In ST JOHN OF THE CROSS AND DEPRESSION, DENYS TURNER does a wonderful job of explicating both this and the difference in how St John thinks of it, he writes:
“Some make the mistake of thinking that if this self is an illusion, then there is, lurking somewhere behind it, some higher, possibly more 'spiritual', true self, which the passive purgations release.
But John's is no 'higher self’ mysticism. For what is retrieved from the passive nights is, on the contrary, the ability to live without the comforts of a meaningful world, a meaningful self or even, for that matter, an intelligible God. It 'is a serious imperfection', St John says drily, 'and opposed to God's way', to 'desire to feel God and taste of him as if he were comprehensible and accessible'.
And as with God, so with the self. Beyond the passive nights we no longer need to possess the terms in which we can construe the world as meaningful, the product of an active intellect. Nor do I need to possess an account of myself in terms of a continuing sense of selfhood, the product of active memory.
And we do not need to possess these things because we no longer need to possess anything at all, as an active will does.
Intellect, memory and will no longer need to seem to be ours as distinct from the divine power which can now dwell within them, as if their being ours could only be construed by way of contrast with their being of God.
If I remain the agent who activates these powers, it is not by way of contrast with God's directly activating
them that I do so.
It is also that it is only because of our embedded anxiety to be a self that depression is possible at all.

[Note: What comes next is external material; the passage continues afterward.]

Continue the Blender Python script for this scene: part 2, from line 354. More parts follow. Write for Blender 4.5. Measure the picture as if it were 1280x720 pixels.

To be able to live free of the need to be a self is to leave nothing for depression to grip on.”
Once egolessness replaces the former stronghold and stranglehold of the self, the individual is able to love in a divine manner, by reason of the inpouring of the Spirit.
The continuity of our human identity is no longer grounded in the memory of a life that is realized within the boundedness of the created self, but in the memory of God's eternal love ...
St John of the cross's mystic poetry reflects this:
In order to have pleasure in everything, desire to take pleasure in nothing.
In order to arrive at possessing everything, desire to possess nothing.
In order to arrive at being everything, desire to be nothing.
In order to arrive at that wherein you have no pleasure, You must go by a way wherein you have no pleasure.
In order to arrive at that which you know not, You must go by a way which you know not.
In order to arrive at that which you possess not, You must go by a way which you possess not.
In order to arrive that which you are not, You must go through that which you are not.
David Bentley Hart in his essay on St John and Theosis writes:
“The object of contemplative prayer for John is the cultivation of perfect love for God, not the attainment of some higher noetic grasp of the divine; God can never be comprised by thought, but through love one can know his action and presence.
It is the heart, ultimately, not simply the mind, that is truly capable of being laid open before the invasion of the divine, and so one must pass from the more cerebral stage of meditation to that of infused contemplation, which subsists in faith; genuine intimations of divine presence are elusive, coming as (in the words of the Pseudo-Dionysius) "rays of darkness," unmediated by "things," and hence understanding must abdicate all its privileges of rule the end of contemplation is union with the divine in the pure passion of the soul — the passionless passion of charity.
It is, supremely, an apophatic way. "Nothing created or imagined," writes John, "can serve the intellect as a proper means for union with God, and ... all that can be grasped by the intellect would serve as an ob; the knowledge of God is darkness, which John, drawing on venerable tradition, likens to the impenetrable obscurity of the cloud on Sinai where Moses approached the place of the almighty.”